A Dr. Who Question or two

The Girl in the Fireplace episode bugged me for a couple of reasons. I can understand the French girl getting attached to the Doctor as her “imaginary friend” who pops into her life every few years over her lifetime. But it seemed a little odd for the Doctor to get so attached to someone who, from his perspective, he only knew for a few minutes at a time over a few yours. Especially when he’s supposed to be so involved with Rose, the 25 year old “teenager” he travels around with. He also seemed a bit broken up over her death for someone with a ship that can travel anywhere in time and space.

I don’t know all the “rules” so it’s a little unclear as to when and how much he can change things.
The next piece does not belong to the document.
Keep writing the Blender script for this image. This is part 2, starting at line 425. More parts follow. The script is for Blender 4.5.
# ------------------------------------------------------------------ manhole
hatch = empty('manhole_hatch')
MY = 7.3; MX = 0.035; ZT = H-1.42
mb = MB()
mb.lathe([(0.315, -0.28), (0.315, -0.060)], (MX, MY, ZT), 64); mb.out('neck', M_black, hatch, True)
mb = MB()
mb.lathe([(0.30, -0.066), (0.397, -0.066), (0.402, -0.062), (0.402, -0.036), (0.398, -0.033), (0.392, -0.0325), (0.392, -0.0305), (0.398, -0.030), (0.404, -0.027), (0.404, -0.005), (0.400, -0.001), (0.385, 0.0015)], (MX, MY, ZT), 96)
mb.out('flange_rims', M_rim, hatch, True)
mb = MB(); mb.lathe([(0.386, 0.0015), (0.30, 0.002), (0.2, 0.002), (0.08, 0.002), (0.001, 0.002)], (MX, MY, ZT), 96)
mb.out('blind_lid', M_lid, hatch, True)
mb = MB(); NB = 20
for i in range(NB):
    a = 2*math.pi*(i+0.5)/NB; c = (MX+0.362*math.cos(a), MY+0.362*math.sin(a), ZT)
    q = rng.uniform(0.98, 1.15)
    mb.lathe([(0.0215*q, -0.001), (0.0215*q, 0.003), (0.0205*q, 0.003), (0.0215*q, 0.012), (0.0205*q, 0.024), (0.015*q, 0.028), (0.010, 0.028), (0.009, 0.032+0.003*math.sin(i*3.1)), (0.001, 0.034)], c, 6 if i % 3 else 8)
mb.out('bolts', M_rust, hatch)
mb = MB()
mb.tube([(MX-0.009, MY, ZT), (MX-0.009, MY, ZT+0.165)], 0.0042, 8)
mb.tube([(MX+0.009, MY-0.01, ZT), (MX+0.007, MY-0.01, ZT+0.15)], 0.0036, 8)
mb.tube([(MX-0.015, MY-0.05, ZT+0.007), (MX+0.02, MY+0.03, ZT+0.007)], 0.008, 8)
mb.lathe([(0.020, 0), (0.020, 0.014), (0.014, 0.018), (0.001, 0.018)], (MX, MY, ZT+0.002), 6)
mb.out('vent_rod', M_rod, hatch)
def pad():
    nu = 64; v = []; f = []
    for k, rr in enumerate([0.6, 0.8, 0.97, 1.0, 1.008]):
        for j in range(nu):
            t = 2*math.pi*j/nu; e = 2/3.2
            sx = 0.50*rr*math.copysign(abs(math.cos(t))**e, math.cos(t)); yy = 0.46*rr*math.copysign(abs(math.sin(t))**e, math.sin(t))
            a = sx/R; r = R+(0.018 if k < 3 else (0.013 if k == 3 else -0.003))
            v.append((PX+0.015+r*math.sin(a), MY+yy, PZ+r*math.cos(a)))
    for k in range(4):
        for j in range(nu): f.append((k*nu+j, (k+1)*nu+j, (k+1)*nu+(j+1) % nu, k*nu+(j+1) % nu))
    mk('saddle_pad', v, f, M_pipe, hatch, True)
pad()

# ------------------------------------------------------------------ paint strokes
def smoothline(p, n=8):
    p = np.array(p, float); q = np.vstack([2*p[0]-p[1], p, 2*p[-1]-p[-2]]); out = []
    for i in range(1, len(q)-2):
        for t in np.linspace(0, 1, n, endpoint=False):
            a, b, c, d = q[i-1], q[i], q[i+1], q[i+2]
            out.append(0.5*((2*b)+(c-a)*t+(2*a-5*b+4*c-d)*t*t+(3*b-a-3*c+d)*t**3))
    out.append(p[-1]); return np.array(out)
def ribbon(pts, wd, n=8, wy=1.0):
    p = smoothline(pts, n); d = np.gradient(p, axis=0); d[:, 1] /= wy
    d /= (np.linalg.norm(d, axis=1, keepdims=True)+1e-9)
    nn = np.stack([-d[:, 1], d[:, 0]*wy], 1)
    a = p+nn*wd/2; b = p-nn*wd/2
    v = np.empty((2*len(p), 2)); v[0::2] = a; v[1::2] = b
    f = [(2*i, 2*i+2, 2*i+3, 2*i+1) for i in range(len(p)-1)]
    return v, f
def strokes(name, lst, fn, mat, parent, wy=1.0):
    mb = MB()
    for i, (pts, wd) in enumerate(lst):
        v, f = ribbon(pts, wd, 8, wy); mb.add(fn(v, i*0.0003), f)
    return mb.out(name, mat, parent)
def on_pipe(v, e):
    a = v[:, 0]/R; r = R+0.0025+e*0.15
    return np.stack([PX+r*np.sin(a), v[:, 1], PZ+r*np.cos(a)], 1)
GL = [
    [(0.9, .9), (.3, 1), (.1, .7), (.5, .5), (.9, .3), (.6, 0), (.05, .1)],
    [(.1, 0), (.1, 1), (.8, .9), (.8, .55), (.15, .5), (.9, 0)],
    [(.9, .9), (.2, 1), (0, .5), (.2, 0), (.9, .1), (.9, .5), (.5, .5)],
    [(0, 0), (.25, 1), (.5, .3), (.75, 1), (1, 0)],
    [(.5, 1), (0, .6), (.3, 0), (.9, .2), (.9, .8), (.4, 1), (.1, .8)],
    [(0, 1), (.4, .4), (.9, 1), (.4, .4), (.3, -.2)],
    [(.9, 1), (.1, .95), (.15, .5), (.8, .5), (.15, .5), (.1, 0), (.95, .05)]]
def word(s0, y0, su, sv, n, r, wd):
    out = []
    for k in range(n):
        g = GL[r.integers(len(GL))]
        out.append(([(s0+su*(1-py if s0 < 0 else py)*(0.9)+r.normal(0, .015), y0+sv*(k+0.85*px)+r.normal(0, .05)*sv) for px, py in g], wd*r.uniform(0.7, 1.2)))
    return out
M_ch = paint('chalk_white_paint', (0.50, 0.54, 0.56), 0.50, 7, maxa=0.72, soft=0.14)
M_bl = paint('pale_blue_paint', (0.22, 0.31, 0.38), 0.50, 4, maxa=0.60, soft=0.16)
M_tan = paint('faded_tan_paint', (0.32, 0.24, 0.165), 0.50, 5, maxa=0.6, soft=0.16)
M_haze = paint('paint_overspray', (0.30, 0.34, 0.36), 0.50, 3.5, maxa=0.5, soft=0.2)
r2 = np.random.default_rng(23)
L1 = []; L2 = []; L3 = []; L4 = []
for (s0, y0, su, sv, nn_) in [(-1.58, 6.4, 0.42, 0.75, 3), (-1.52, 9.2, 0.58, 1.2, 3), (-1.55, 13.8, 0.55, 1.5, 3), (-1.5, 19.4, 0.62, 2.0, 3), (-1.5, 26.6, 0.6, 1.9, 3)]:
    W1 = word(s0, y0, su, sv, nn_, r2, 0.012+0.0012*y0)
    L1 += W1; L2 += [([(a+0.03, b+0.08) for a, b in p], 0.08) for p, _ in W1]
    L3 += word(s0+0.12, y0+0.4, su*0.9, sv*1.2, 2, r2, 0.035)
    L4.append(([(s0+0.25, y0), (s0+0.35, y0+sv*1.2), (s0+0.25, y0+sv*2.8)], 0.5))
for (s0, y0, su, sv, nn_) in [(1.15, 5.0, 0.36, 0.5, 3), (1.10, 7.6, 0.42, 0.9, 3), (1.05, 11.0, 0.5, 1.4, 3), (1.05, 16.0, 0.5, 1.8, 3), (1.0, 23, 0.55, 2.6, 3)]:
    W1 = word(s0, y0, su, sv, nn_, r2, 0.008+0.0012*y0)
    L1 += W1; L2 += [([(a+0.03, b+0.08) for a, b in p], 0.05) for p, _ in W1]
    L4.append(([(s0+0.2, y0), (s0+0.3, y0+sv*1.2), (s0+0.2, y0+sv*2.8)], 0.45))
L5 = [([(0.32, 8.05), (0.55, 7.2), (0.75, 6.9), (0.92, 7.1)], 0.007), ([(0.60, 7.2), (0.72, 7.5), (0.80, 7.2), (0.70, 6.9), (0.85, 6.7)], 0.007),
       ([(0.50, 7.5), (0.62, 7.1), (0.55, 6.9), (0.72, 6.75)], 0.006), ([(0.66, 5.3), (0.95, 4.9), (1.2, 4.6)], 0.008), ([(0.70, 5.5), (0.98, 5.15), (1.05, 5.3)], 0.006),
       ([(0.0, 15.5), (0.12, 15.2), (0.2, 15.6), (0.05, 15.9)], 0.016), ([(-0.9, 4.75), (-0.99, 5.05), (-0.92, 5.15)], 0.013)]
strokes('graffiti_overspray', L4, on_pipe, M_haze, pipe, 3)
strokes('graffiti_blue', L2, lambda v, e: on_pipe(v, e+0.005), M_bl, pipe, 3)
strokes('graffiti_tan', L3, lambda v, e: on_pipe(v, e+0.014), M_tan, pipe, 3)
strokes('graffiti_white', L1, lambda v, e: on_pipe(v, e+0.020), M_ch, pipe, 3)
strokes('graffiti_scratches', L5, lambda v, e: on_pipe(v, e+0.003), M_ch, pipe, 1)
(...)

But I get the sense that going where he has already been is “bad”.

I guess it was pretty well established in the Sarah Jane episode that the Doctor is a bit of a dick when it comes to his lady companions.

Not a dick so much as not being able to get too attached. An immortal who hangs around the short-lived is going to suffer the same heartbreak as anyone who outlives a beloved pet. How much heartache can anyone take?

The Sarah Jane episode “School Reunion” gets me misty-eyed every time “You were my life!”

I think it’s clear Madame du Pompadour is no ordinary woman - witness the Doctor’s surprise that she’s able to “read” his mind too.

I never got the impression Rose was meant to be a teen.

They had a connection.

Did you see the episode with Rose’s Dad? That’s one reason why.

He’s even more of a dick with the male ones - Mickey “the Idiot”, that computer-in-head guy, even Cap’n Jack.

Bwah? (No offense meant.) Her age was mentioned several times on the show, most poignantly in “Dalek” when the Doctor thinks she’s dead: “And you took her down with you. She was nineteen years old.” Also in the trailer to “Army of Ghosts”: “For the first nineteen years of my life nothing happened, nothing at all.”

Granted Billie Piper doesn’t look nineteen, which may be why they kept putting her age in the script; but she made a decent job of acting nineteen, I thought (with help from makeup and wardrobe only a real teenager would be seen dead in a ditch with). For contrast, check out her attempt to play a sixteen-year-old in “The Ruby in the Smoke”. That she comes anywhere close to getting away with it is entirely due to Sally Lockhart’s being such an unusual sixteen-year-old.